Do not copy the pictures; transcribe all other material exactly.
_____
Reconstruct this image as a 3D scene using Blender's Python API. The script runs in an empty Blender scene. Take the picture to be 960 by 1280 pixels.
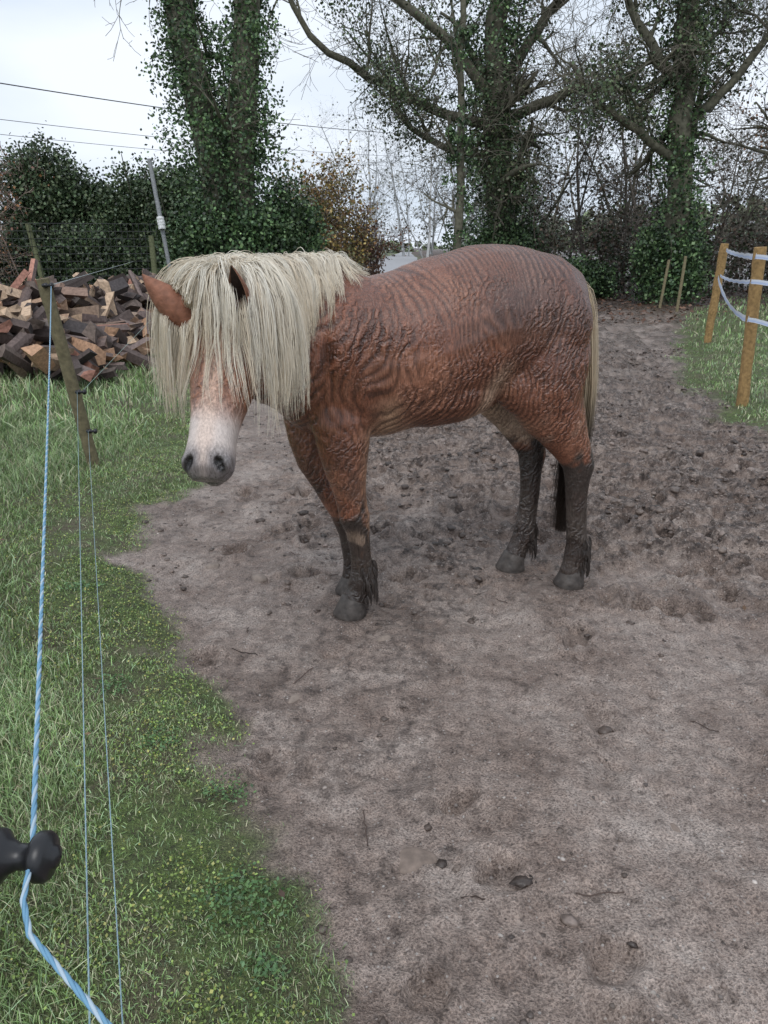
import bpy, math, numpy as np
from mathutils import Vector, Matrix
from mathutils.bvhtree import BVHTree
R=np.random.default_rng(7)
scene=bpy.context.scene
col=scene.collection
def sm(x,a,b):
    t=np.clip((np.asarray(x,float)-a)/(b-a),0,1); return t*t*(3-2*t)
TB=np.random.default_rng(3).random((256,256))
def vn(x,y):
    x=np.asarray(x,float);y=np.asarray(y,float)
    xi=np.floor(x).astype(int);yi=np.floor(y).astype(int)
    fx=x-xi;fy=y-yi;fx=fx*fx*(3-2*fx);fy=fy*fy*(3-2*fy)
    a=TB[xi%256,yi%256];b=TB[(xi+1)%256,yi%256];c=TB[xi%256,(yi+1)%256];d=TB[(xi+1)%256,(yi+1)%256]
    return (a*(1-fx)+b*fx)*(1-fy)+(c*(1-fx)+d*fx)*fy
def fbm(x,y,o=4):
    s=0;a=.5;n=0
    for i in range(o):
        s=s+a*vn(x*2**i+17*i,y*2**i+31*i);n+=a;a*=.5
    return s/n
def nrm(v): return v/np.maximum(np.linalg.norm(v,axis=-1,keepdims=True),1e-9)

# ---------------- mesh helpers
def mk(name,V,F,mat=None,C=None,parent=None,smooth=False):
    V=np.asarray(V,np.float32).reshape(-1,3);F=np.asarray(F,np.int32);k=F.shape[1]
    me=bpy.data.meshes.new(name)
    me.vertices.add(len(V));me.vertices.foreach_set('co',V.ravel())
    me.loops.add(F.size);me.loops.foreach_set('vertex_index',F.ravel())
    me.polygons.add(len(F));me.polygons.foreach_set('loop_start',np.arange(0,F.size,k,dtype=np.int32))
    me.polygons.foreach_set('use_smooth',np.full(len(F),smooth))
    me.update(calc_edges=True)
    if C is not None:
        C=np.asarray(C,np.float32)
        if C.shape[1]==3: C=np.hstack([C,np.ones((len(C),1),np.float32)])
        a=me.color_attributes.new('Col','FLOAT_COLOR','POINT');a.data.foreach_set('color',C.astype(np.float32).ravel())
    ob=bpy.data.objects.new(name,me);col.objects.link(ob)
    if mat: me.materials.append(mat)
    if parent: ob.parent=parent
    return ob
def empty(name,loc=(0,0,0),rz=0):
    e=bpy.data.objects.new(name,None);e.empty_display_size=.2;col.objects.link(e);e.location=loc;e.rotation_euler=(0,0,rz);return e
def tubes(P,Rd,m=3):
    P=np.asarray(P,float);Rd=np.asarray(Rd,float)
    N,K,_=P.shape
    T=nrm(np.gradient(P,axis=1))
    mean=nrm(P[:,-1]-P[:,0])
    ref=np.where(np.abs(mean[:,2:3])>.8,np.array([[1.,.13,0]]),np.array([[0,.1,1.]]))[:,None,:]
    A=nrm(np.cross(T,np.broadcast_to(ref,T.shape)));B=np.cross(T,A)
    an=np.arange(m)*2*np.pi/m
    V=P[:,:,None,:]+Rd[:,:,None,None]*(A[:,:,None,:]*np.cos(an)[None,None,:,None]+B[:,:,None,:]*np.sin(an)[None,None,:,None])
    base=(np.arange(N)*K*m)[:,None,None];k=(np.arange(K-1)*m)[None,:,None];j=np.arange(m)[None,None,:];j2=(j+1)%m
    F=np.stack([base+k+j,base+k+j2,base+k+m+j2,base+k+m+j],-1).reshape(-1,4)
    return V.reshape(-1,3),F
class Acc:
    def __init__(s): s.V=[];s.F=[];s.C=[];s.n=0
    def add(s,V,F,C):
        V=np.asarray(V,float).reshape(-1,3);s.V.append(V);s.F.append(np.asarray(F)+s.n);s.n+=len(V)
        C=np.asarray(C,float); 
        if C.ndim==1: C=np.tile(C,(len(V),1))
        s.C.append(C)
    def tube(s,P,Rd,m,c):
        P=np.asarray(P,float);Rd=np.asarray(Rd,float)
        if P.ndim==2:P=P[None];Rd=Rd[None]
        V,F=tubes(P,Rd,m)
        c=np.asarray(c,float)
        if c.ndim==2: c=np.repeat(c,P.shape[1]*m,axis=0)
        elif c.ndim==3: c=np.repeat(c.reshape(-1,3),m,axis=0)
        s.add(V,F,c)
    def make(s,name,mat,parent=None,smooth=False):
        return mk(name,np.vstack(s.V),np.vstack(s.F),mat,np.vstack(s.C),parent,smooth)
def leaves(P,size,cols,flat=0,asp=.6):
    N=len(P);size=np.broadcast_to(size,(N,))
    a=nrm(R.normal(size=(N,3))*np.array([1,1,1-flat]));b=nrm(np.cross(a,R.normal(size=(N,3))))
    if flat: b=nrm(b*np.array([1,1,1-flat])+1e-4)
    s=size[:,None]
    V=np.stack([P-a*s*.5,P+b*s*.5*asp,P+a*s*.5,P-b*s*.5*asp],1)
    F=np.arange(N*4).reshape(N,4)
    return V.reshape(-1,3),F,np.repeat(cols,4,axis=0)
def pick(pal,n,var=.25):
    pal=np.array(pal,float);c=pal[R.integers(0,len(pal),n)];return np.clip(c*(1+var*R.normal(size=(n,1))),.004,1)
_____
## In response
Reconstruct this image as a 3D scene using Blender's Python API. The script runs in an empty Blender scene. Take the picture to be 960 by 1280 pixels.
import bpy, math, numpy as np
from mathutils import Vector, Matrix
from mathutils.bvhtree import BVHTree
R=np.random.default_rng(7)
scene=bpy.context.scene
col=scene.collection
def sm(x,a,b):
    t=np.clip((np.asarray(x,float)-a)/(b-a),0,1); return t*t*(3-2*t)
TB=np.random.default_rng(3).random((256,256))
def vn(x,y):
    x=np.asarray(x,float);y=np.asarray(y,float)
    xi=np.floor(x).astype(int);yi=np.floor(y).astype(int)
    fx=x-xi;fy=y-yi;fx=fx*fx*(3-2*fx);fy=fy*fy*(3-2*fy)
    a=TB[xi%256,yi%256];b=TB[(xi+1)%256,yi%256];c=TB[xi%256,(yi+1)%256];d=TB[(xi+1)%256,(yi+1)%256]
    return (a*(1-fx)+b*fx)*(1-fy)+(c*(1-fx)+d*fx)*fy
def fbm(x,y,o=4):
    s=0;a=.5;n=0
    for i in range(o):
        s=s+a*vn(x*2**i+17*i,y*2**i+31*i);n+=a;a*=.5
    return s/n
def nrm(v): return v/np.maximum(np.linalg.norm(v,axis=-1,keepdims=True),1e-9)

# ---------------- mesh helpers
def mk(name,V,F,mat=None,C=None,parent=None,smooth=False):
    V=np.asarray(V,np.float32).reshape(-1,3);F=np.asarray(F,np.int32);k=F.shape[1]
    me=bpy.data.meshes.new(name)
    me.vertices.add(len(V));me.vertices.foreach_set('co',V.ravel())
    me.loops.add(F.size);me.loops.foreach_set('vertex_index',F.ravel())
    me.polygons.add(len(F));me.polygons.foreach_set('loop_start',np.arange(0,F.size,k,dtype=np.int32))
    me.polygons.foreach_set('use_smooth',np.full(len(F),smooth))
    me.update(calc_edges=True)
    if C is not None:
        C=np.asarray(C,np.float32)
        if C.shape[1]==3: C=np.hstack([C,np.ones((len(C),1),np.float32)])
        a=me.color_attributes.new('Col','FLOAT_COLOR','POINT');a.data.foreach_set('color',C.astype(np.float32).ravel())
    ob=bpy.data.objects.new(name,me);col.objects.link(ob)
    if mat: me.materials.append(mat)
    if parent: ob.parent=parent
    return ob
def empty(name,loc=(0,0,0),rz=0):
    e=bpy.data.objects.new(name,None);e.empty_display_size=.2;col.objects.link(e);e.location=loc;e.rotation_euler=(0,0,rz);return e
def tubes(P,Rd,m=3):
    P=np.asarray(P,float);Rd=np.asarray(Rd,float)
    N,K,_=P.shape
    T=nrm(np.gradient(P,axis=1))
    mean=nrm(P[:,-1]-P[:,0])
    ref=np.where(np.abs(mean[:,2:3])>.8,np.array([[1.,.13,0]]),np.array([[0,.1,1.]]))[:,None,:]
    A=nrm(np.cross(T,np.broadcast_to(ref,T.shape)));B=np.cross(T,A)
    an=np.arange(m)*2*np.pi/m
    V=P[:,:,None,:]+Rd[:,:,None,None]*(A[:,:,None,:]*np.cos(an)[None,None,:,None]+B[:,:,None,:]*np.sin(an)[None,None,:,None])
    base=(np.arange(N)*K*m)[:,None,None];k=(np.arange(K-1)*m)[None,:,None];j=np.arange(m)[None,None,:];j2=(j+1)%m
    F=np.stack([base+k+j,base+k+j2,base+k+m+j2,base+k+m+j],-1).reshape(-1,4)
    return V.reshape(-1,3),F
class Acc:
    def __init__(s): s.V=[];s.F=[];s.C=[];s.n=0
    def add(s,V,F,C):
        V=np.asarray(V,float).reshape(-1,3);s.V.append(V);s.F.append(np.asarray(F)+s.n);s.n+=len(V)
        C=np.asarray(C,float); 
        if C.ndim==1: C=np.tile(C,(len(V),1))
        s.C.append(C)
    def tube(s,P,Rd,m,c):
        P=np.asarray(P,float);Rd=np.asarray(Rd,float)
        if P.ndim==2:P=P[None];Rd=Rd[None]
        V,F=tubes(P,Rd,m)
        c=np.asarray(c,float)
        if c.ndim==2: c=np.repeat(c,P.shape[1]*m,axis=0)
        elif c.ndim==3: c=np.repeat(c.reshape(-1,3),m,axis=0)
        s.add(V,F,c)
    def make(s,name,mat,parent=None,smooth=False):
        return mk(name,np.vstack(s.V),np.vstack(s.F),mat,np.vstack(s.C),parent,smooth)
def leaves(P,size,cols,flat=0,asp=.6):
    N=len(P);size=np.broadcast_to(size,(N,))
    a=nrm(R.normal(size=(N,3))*np.array([1,1,1-flat]));b=nrm(np.cross(a,R.normal(size=(N,3))))
    if flat: b=nrm(b*np.array([1,1,1-flat])+1e-4)
    s=size[:,None]
    V=np.stack([P-a*s*.5,P+b*s*.5*asp,P+a*s*.5,P-b*s*.5*asp],1)
    F=np.arange(N*4).reshape(N,4)
    return V.reshape(-1,3),F,np.repeat(cols,4,axis=0)
def pick(pal,n,var=.25):
    pal=np.array(pal,float);c=pal[R.integers(0,len(pal),n)];return np.clip(c*(1+var*R.normal(size=(n,1))),.004,1)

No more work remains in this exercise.